[Stored items]
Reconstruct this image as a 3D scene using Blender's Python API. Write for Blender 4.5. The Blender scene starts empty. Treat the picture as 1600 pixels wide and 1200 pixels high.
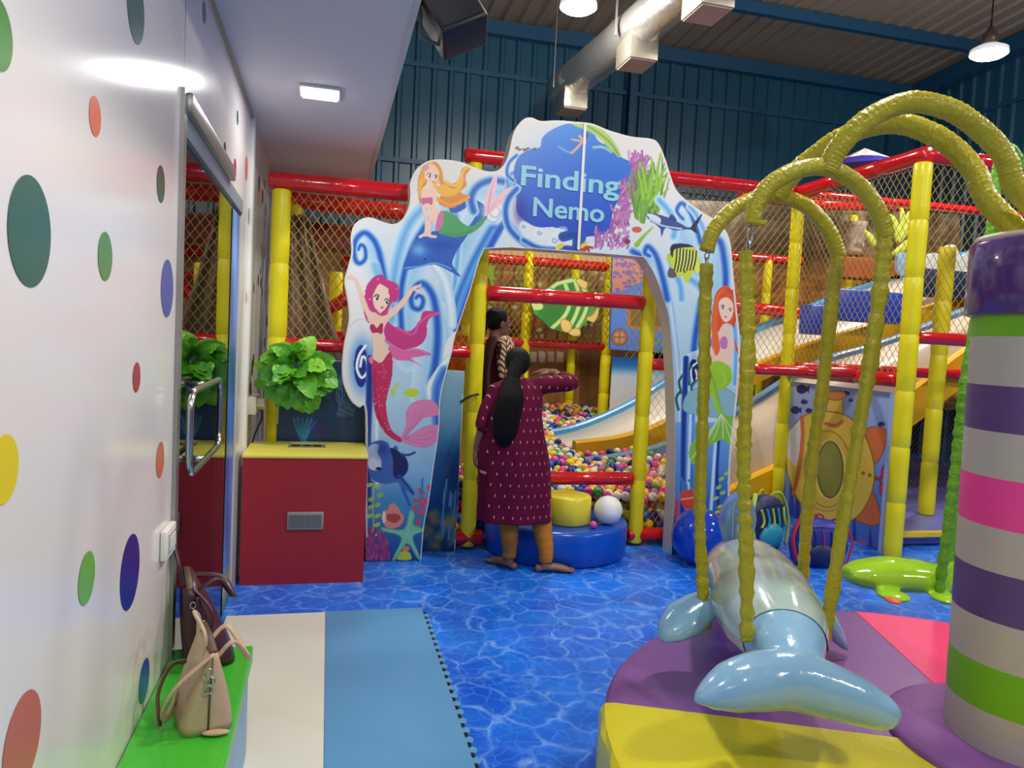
import bpy, math, random
import numpy as np
from mathutils import Vector, Matrix
random.seed(7)
S = bpy.context.scene
COL = S.collection

# ------------------------------------------------------------------ camera
FPX, CX, CY, CAMH = 1155.0, 800.0, 600.0, 1.60
YAW, PITCH, ROLL = math.radians(14.1), math.radians(3.3), math.radians(2.85)
_f = Vector((math.sin(YAW)*math.cos(PITCH), math.cos(YAW)*math.cos(PITCH), -math.sin(PITCH)))
_r0 = Vector((math.cos(YAW), -math.sin(YAW), 0)); _u0 = _r0.cross(_f)
_r = math.cos(ROLL)*_r0 + math.sin(ROLL)*_u0
_u = -math.sin(ROLL)*_r0 + math.cos(ROLL)*_u0
EYE = Vector((0, 0, CAMH))
camd = bpy.data.cameras.new('camera'); cam = bpy.data.objects.new('camera', camd); COL.objects.link(cam)
M = Matrix((( _r.x, _u.x, -_f.x, 0), (_r.y, _u.y, -_f.y, 0), (_r.z, _u.z, -_f.z, CAMH), (0, 0, 0, 1)))
cam.matrix_world = M
camd.sensor_width = 36; camd.sensor_fit = 'HORIZONTAL'; camd.lens = FPX/1600*36
camd.clip_start = 0.02; camd.clip_end = 100
S.camera = cam

# ------------------------------------------------------------------ world, exposure, lights
S.view_settings.view_transform = 'Standard'; S.view_settings.look = 'None'
S.view_settings.gamma = 1; S.view_settings.use_curve_mapping = False
S.view_settings.exposure = 0.0
w = bpy.data.worlds.new('world'); S.world = w; w.use_nodes = True
w.node_tree.nodes['Background'].inputs[0].default_value = (0.62, 0.68, 0.78, 1)
w.node_tree.nodes['Background'].inputs[1].default_value = 0.12
LAMP_W = 100.0        # every pendant in the hall
HALL = [(2.34, 7.34), (6.92, 6.84), (2.2, 2.7), (6.9, 2.6), (2.4, -1.6), (6.9, -1.8)]
SOFFIT = [(-0.09, 4.33), (-0.09, 1.2), (-0.09, -2.0)]

# ------------------------------------------------------------------ geometry helpers
def on(px, py, ax, val):
    d = _f + (px-CX)/FPX*_r - (py-CY)/FPX*_u
    t = (val-EYE[ax])/d[ax]
    return EYE + d*t
def lin(c):
    c = c/255.0
    return c/12.92 if c <= 0.04045 else ((c+0.055)/1.055)**2.4
def hexc(h):
    h = h.lstrip('#'); return tuple(lin(int(h[i:i+2], 16)) for i in (0, 2, 4))+(1.0,)
MATS = {}
def mat(name, h='#888888', rough=0.5, metal=0.0, bump=0.0, bscale=40.0, coat=0.0, spec=0.5, trans=0.0, alpha=1.0, var=0.0, vscale=6.0, emit=0.0, sheen=0.0):
    if name in MATS: return MATS[name]
    m = bpy.data.materials.new(name); m.use_nodes = True; MATS[name] = m
    nt = m.node_tree; b = nt.nodes['Principled BSDF']; c = hexc(h)
    b.inputs['Base Color'].default_value = c; b.inputs['Roughness'].default_value = rough
    b.inputs['Metallic'].default_value = metal; b.inputs['Coat Weight'].default_value = coat
    b.inputs['Coat Roughness'].default_value = 0.08
    b.inputs['Specular IOR Level'].default_value = spec; b.inputs['Transmission Weight'].default_value = trans
    b.inputs['Alpha'].default_value = alpha
    if sheen: b.inputs['Sheen Weight'].default_value = sheen
    if emit:
        b.inputs['Emission Color'].default_value = c; b.inputs['Emission Strength'].default_value = emit
    tc = nt.nodes.new('ShaderNodeTexCoord')
    if var:
        n = nt.nodes.new('ShaderNodeTexNoise'); n.inputs['Scale'].default_value = vscale; n.inputs['Detail'].default_value = 4
        r = nt.nodes.new('ShaderNodeMapRange'); r.inputs[3].default_value = 1-var; r.inputs[4].default_value = 1+var
        x = nt.nodes.new('ShaderNodeVectorMath'); x.operation = 'SCALE'; x.inputs[0].default_value = c[:3]
        nt.links.new(tc.outputs['Object'], n.inputs['Vector']); nt.links.new(n.outputs['Fac'], r.inputs[0])
        nt.links.new(r.outputs[0], x.inputs['Scale']); nt.links.new(x.outputs[0], b.inputs['Base Color'])
    if bump:
        n = nt.nodes.new('ShaderNodeTexNoise'); n.inputs['Scale'].default_value = bscale; n.inputs['Detail'].default_value = 3
        bp = nt.nodes.new('ShaderNodeBump'); bp.inputs['Strength'].default_value = bump; bp.inputs['Distance'].default_value = 0.01
        nt.links.new(tc.outputs['Object'], n.inputs['Vector']); nt.links.new(n.outputs['Fac'], bp.inputs['Height'])
        nt.links.new(bp.outputs[0], b.inputs['Normal'])
    return m

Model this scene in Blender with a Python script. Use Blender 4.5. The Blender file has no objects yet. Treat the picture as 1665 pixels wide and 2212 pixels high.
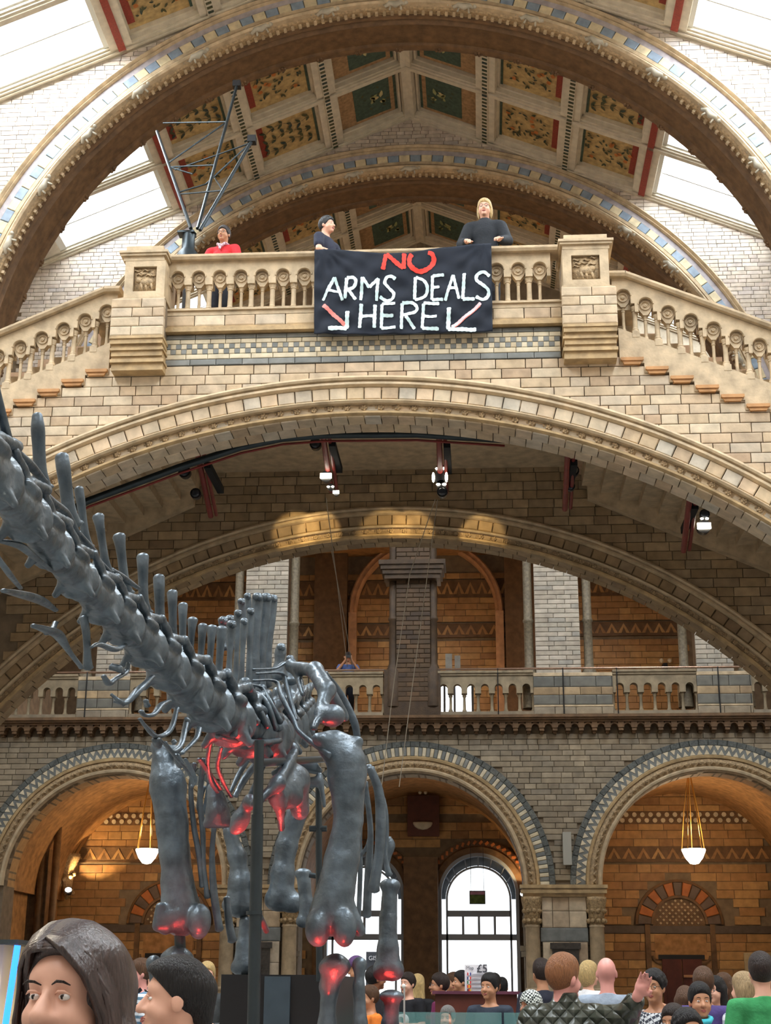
import bpy, bmesh, math, random
import numpy as np
from mathutils import Vector, Matrix, Euler
random.seed(7); np.random.seed(7)
SC = bpy.context.scene
COL = SC.collection
PI = math.pi
# ------------------------------------------------------------------ camera
W, H, F = 1665, 2212, 3138.6
EYE = Vector((0, 0, 1.5))
PITCH, YAW, ROLL = 0.317466, 0.0645532, 0.0046396
cy, sy, cp, sp = math.cos(YAW), math.sin(YAW), math.cos(PITCH), math.sin(PITCH)
FW = Vector((-sy*cp, cy*cp, sp)); RT = Vector((cy, sy, 0)); UP = RT.cross(FW)
RT, UP = math.cos(ROLL)*RT + math.sin(ROLL)*UP, -math.sin(ROLL)*RT + math.cos(ROLL)*UP
cam = bpy.data.cameras.new('camera'); cam.sensor_fit = 'HORIZONTAL'; cam.sensor_width = 36
cam.lens = 36*F/W; cam.clip_start = .05; cam.clip_end = 300
camo = bpy.data.objects.new('camera', cam); COL.objects.link(camo)
camo.matrix_world = Matrix.Translation(EYE) @ Matrix((RT, UP, -FW)).transposed().to_4x4()
SC.camera = camo
def at(x, y, D):
    """world point seen at photo pixel (x, y) on the plane Y = D"""
    d = FW*F + RT*(x-W/2) - UP*(y-H/2)
    return EYE + d*(D/d.y)
# ------------------------------------------------------------------ world, daylight, exposure
SC.view_settings.view_transform = 'Standard'; SC.view_settings.look = 'None'
SC.view_settings.gamma = 1; SC.view_settings.use_curve_mapping = False
SC.view_settings.exposure = 0.0
SC.cycles.max_bounces = 7; SC.cycles.diffuse_bounces = 4; SC.cycles.glossy_bounces = 3
SC.cycles.transparent_max_bounces = 12; SC.cycles.caustics_reflective = False; SC.cycles.caustics_refractive = False
SC.cycles.sample_clamp_indirect = 6
SC.cycles.use_denoising = True
wd = bpy.data.worlds.new('overcast_sky'); SC.world = wd; wd.use_nodes = True
nt = wd.node_tree; bg = nt.nodes['Background']
tc = nt.nodes.new('ShaderNodeTexCoord'); sx = nt.nodes.new('ShaderNodeSeparateXYZ'); rp = nt.nodes.new('ShaderNodeValToRGB')
nt.links.new(tc.outputs['Generated'], sx.inputs[0]); nt.links.new(sx.outputs['Z'], rp.inputs[0]); nt.links.new(rp.outputs[0], bg.inputs[0])
rp.color_ramp.elements[0].position = 0; rp.color_ramp.elements[0].color = (.80, .86, .90, 1)
rp.color_ramp.elements[1].position = .7; rp.color_ramp.elements[1].color = (.90, .95, 1, 1)
bg.inputs[1].default_value = 3.0
CX, HALF, EAVE = -1.46, 9.6, 8.57          # nave centre line, half width, half width of the roof
RIDGE, SLOPE = 22.36, .428
def roof_z(x): return RIDGE - SLOPE*abs(x-CX)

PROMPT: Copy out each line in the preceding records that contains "Python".

SOLUTION:
Reconstruct this image as a 3D scene using Blender's Python API. Write for Blender 4.5. The Blender scene starts empty. Treat the picture as 1600 pixels wide and 1200 pixels high.
Model this scene in Blender with a Python script. Use Blender 4.5. The Blender file has no objects yet. Treat the picture as 1665 pixels wide and 2212 pixels high.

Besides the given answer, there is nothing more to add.